Uncorrectable Bit-Error Rate, has been steady at 10^-14, but capacities
are growing and the BER rate stays the same. That means that modern
high-capacity harddrives now are more likely to be affected by amnesia;
they sometimes really cannot read a sector. This could be physical
damage to the sector itself, or just a weak charge meaning no physical
damage to that sector but just unreadable.

So 2TB 512-byte sector disks have a relative high BER rate. This makes
them even more susceptible to dropping out of conventional
Windows/Hardware RAIDs, and is why the TLER feature has become more
important. But i consider it to be rather a curse than a blessing.

*So, explain again please: Why don't I need TLER on Linux/BSD?

* Simple: the OS does not detach a disk that times out, but resets the
interface and re-tries the I/O. Also when using ZFS, it will write to a
bad sector, causing that bad sector to be instantly
fixed/healed/corrected since writing to a bad sector makes the disk
perform a sector swap right away. In the SMART data, the "Current
Pending Sector" (active bad sector) would then become "Reallocated
Sector Count" (passive bad sector which no longer causes harm and cannot
be seen or used by the host Operating System anymore).

*That includes ZFS?*
Yes. ZFS is, of course, the most reliable and advanced filesystem you
can use to store your files, right now. It's free, it's available, it's
hot. So use it whenever you can.

--

Thanks Lisa. That's the best writeup I've read about this.

I'll continue to steer clear of HW raid, as well as raid-5. :)


So yeah, no raid is perfect...

I've been using software raid1 (md) for a while now for my desktops and laptops work and home, and since my adventures in ati gpu land, I've twice now had video software/hardware cause my software raid to fail ugly, but both times survivable while I rebuilt the array manually. This was just a few days ago the last...
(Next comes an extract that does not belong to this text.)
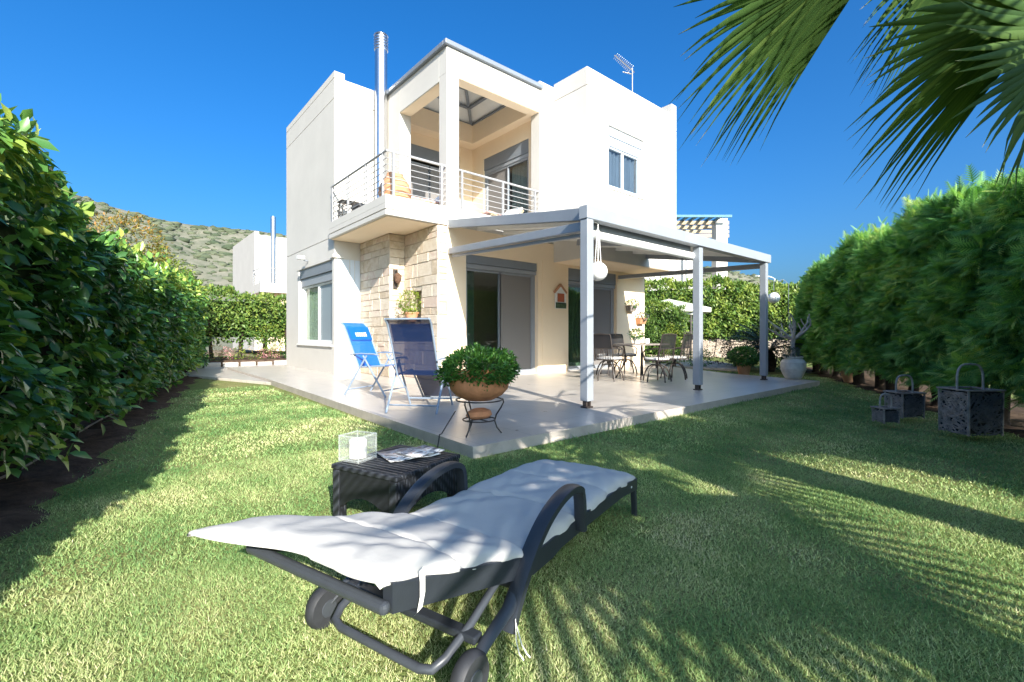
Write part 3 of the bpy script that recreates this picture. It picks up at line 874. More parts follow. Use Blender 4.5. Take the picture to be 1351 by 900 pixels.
for (x, z, w_, m1, lab, sd) in ((11.45, 1.72, .34, 'twig', 'grey wall planter with dark plant, upper one beside the right glass door', 3),
                                (11.95, 1.36, .36, 'terra_pale', 'brown wall planter with bluish plant, lower one at the house corner', 4)):
    t = thing('wall_planter', lab, 'planter', (x, 8.14, z), group='planters on the house wall')
    q = MB()
    pr = [(-w_ / 2, 0), (w_ / 2, 0)]
    q.add([(-w_ / 2 * .75, 0, -.02), (w_ / 2 * .75, 0, -.02), (w_ / 2 * .75, -.13, -.02), (-w_ / 2 * .75, -.13, -.02), (-w_ / 2, 0, .16), (w_ / 2, 0, .16), (w_ / 2, -.19, .16), (-w_ / 2, -.19, .16)],
          [(0, 3, 2, 1), (4, 5, 6, 7), (0, 1, 5, 4), (1, 2, 6, 5), (2, 3, 7, 6), (3, 0, 4, 7)])
    q.build('pot', M[m1], t, local=True, bevel=.01)
    ball_leaves((x, 8.04, z + .20), .20, 260, .07, .45, 'grey_leaf' if sd == 4 else 'boxleaf', t, seed=sd, squash=.6)

t = thing('niche_plant', 'yellow green leafy plant in terracotta pot in the stone wall niche', 'potted plant', (4.93, 9.03, 1.31))
q = MB(); q.lathe([(.09, 0), (.15, .17), (.165, .17), (.165, .20), (.14, .20), (.13, .15), (0, .15)], (-.06, 0, 0), 18); q.build('pot', M['terra_pale'], t, local=True, smooth=True)
ball_leaves((4.84, 9.03, 1.72), .25, 900, .055, .5, 'lime_leaf', t, seed=8, squash=1.05)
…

Both times were using GL functions (this time toggling compositing on/off, last time i think minecraft) that caused the ati fglrx drivers to spew hardware errors seeming to glitch the card itself. Two separate cards as well now. Getting back into desktop went into visa with gpu unavailable. Then I saw my raid was degraded, again, same timestamp as the gpu glitch.

First time prior one of the two disks in the md for boot went offline, simply added sdb1/2 back. This time one partition on each disk to the two md's (boot/else) to go offline alternatively (sda1/sdb2) - very odd. The second disk wouldn't respond to hdparm/fdisk query until a reboot that was done very hesitantly and not before I backed up anything I cared about to an nfs share. Data on both remained available which was really the odd part.

To its testament, it rebooted, both disks reported healthy (hdparm, ubuntu disk utility), I re-added each partition, let it rebuild, and works again. Still worries me as my last set of ssd disks got unstable on one after less than 9 months of use and I'm probably about there with these that are known to get cranky. Smart reports them as ok, so I wonder how bad ati taints the kernel space that it causes disk controller/driver exceptions.

Moral of story: know when/how to repair whatever raid, as software and hardware are seemingly still prone to exception from unlikely places. Last time a disk died with md, I just mounted the secondary in an enclosure, copied off data as pluggable, and copied to the new pair of raid disks. Hardware is never this easy, especially fakeraids.